Steps for recognizing another’s feelings:
- Watch another person at a park, grocery store, or restaurant. Discuss paying attention to the way the person looks (posture, facial expressions), what the person does and says, and how the person says it.
- Next, ask your child what they think the person is feeling. You may want to prompt them by naming a list of feeling words for reference.
- Then, decide whether or not it is appropriate to ask the person if he/she is feeling that way. If the person seems very angry or upset, it may be best to wait until the person has calmed down.
- Finally, ask in a concerned way. Discuss desirable ways to ask: facial expressions, voice tone, and so on that show concern.
Expressing Affection:
- Decide if your child has good feelings about the other person. Discuss what these feeling feel like and why they feel them.
- Decide if you think the other person would like to know how your child feels about them. Discuss possible consequences of telling the person, for example, the other person may become embarrassed or feel good.
- Talk about how to tell them
- Talk about a good time and place. Discuss how to choose a good time: Being alone may make it easier to express affection.
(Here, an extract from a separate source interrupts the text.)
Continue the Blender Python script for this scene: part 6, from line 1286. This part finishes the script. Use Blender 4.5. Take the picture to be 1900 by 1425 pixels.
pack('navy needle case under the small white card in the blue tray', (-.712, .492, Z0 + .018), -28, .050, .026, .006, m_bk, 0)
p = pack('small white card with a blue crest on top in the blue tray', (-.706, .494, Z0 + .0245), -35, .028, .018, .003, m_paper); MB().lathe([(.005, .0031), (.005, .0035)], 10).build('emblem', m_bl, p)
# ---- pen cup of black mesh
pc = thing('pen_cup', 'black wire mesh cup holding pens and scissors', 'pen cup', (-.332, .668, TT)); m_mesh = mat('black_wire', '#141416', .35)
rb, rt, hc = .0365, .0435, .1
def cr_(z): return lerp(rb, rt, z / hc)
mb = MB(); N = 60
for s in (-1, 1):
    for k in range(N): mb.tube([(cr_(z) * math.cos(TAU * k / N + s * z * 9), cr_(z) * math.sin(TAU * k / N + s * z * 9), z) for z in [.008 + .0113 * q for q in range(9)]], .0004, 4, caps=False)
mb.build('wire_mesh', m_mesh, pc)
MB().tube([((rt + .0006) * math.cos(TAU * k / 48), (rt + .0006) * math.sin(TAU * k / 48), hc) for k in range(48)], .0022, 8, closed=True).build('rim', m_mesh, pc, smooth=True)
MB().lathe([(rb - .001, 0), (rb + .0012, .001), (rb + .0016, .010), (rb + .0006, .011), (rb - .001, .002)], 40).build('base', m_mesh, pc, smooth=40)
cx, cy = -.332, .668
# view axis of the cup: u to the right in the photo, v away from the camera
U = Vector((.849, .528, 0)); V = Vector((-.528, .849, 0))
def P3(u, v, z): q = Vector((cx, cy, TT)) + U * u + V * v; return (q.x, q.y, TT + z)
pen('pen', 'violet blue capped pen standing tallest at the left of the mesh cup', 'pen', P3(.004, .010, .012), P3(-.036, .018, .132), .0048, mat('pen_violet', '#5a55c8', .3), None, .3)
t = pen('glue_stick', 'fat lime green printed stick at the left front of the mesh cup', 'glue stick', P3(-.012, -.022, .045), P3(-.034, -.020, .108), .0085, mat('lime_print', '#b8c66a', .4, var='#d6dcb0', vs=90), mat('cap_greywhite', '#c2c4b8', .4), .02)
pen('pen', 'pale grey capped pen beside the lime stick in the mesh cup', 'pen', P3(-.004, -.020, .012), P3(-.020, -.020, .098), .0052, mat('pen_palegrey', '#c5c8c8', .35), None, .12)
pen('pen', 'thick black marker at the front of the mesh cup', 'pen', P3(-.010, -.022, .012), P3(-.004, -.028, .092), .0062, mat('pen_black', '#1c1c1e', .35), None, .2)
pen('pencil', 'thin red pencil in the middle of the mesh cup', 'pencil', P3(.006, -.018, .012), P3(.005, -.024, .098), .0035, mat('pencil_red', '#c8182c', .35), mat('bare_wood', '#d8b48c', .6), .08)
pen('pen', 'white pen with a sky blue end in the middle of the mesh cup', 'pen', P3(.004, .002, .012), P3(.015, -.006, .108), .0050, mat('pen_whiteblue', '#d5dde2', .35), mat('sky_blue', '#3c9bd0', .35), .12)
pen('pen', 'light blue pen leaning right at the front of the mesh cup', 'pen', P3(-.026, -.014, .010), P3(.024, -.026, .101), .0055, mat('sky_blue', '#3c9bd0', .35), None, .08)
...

- Tell the other person in a friendly way. Discuss body language and nonverbal communicators that show a friendly attitude.
Suggested Situations:
School: Thank a teacher for something they have done.
Home: Tell your parents that you love them.
Peer group: Tell your friends that you like them and want to continue being friends.
Using self-Control:
- Stop and count to 10. Discuss the importance of allowing yourself time to cool off and think.
- Think of how your body feels. Discuss how bodily cues may signal losing control (your hands become sweaty, you feel hot or weak).
- Think about your choices:
- Walk away for now
- Take deep breaths
- Write about how you feel
- Talk to someone about it
- Act out your best choice
Asking Permission:
- Plan what to say and how to choose the right time and place to ask. Discuss how to choose a good time: when the person isn’t involved with another activity. They may want to ask privately.
- Talk about asking in a friendly way. Discuss body language and nonverbal communicators that show friendly attitude.
Suggested situations:
School: Ask the teacher for a special privilege.
Home: Ask your parents if you may go to a friend’s house or if you may participate in a school activity.
Peer group: Ask a friend if you may borrow something.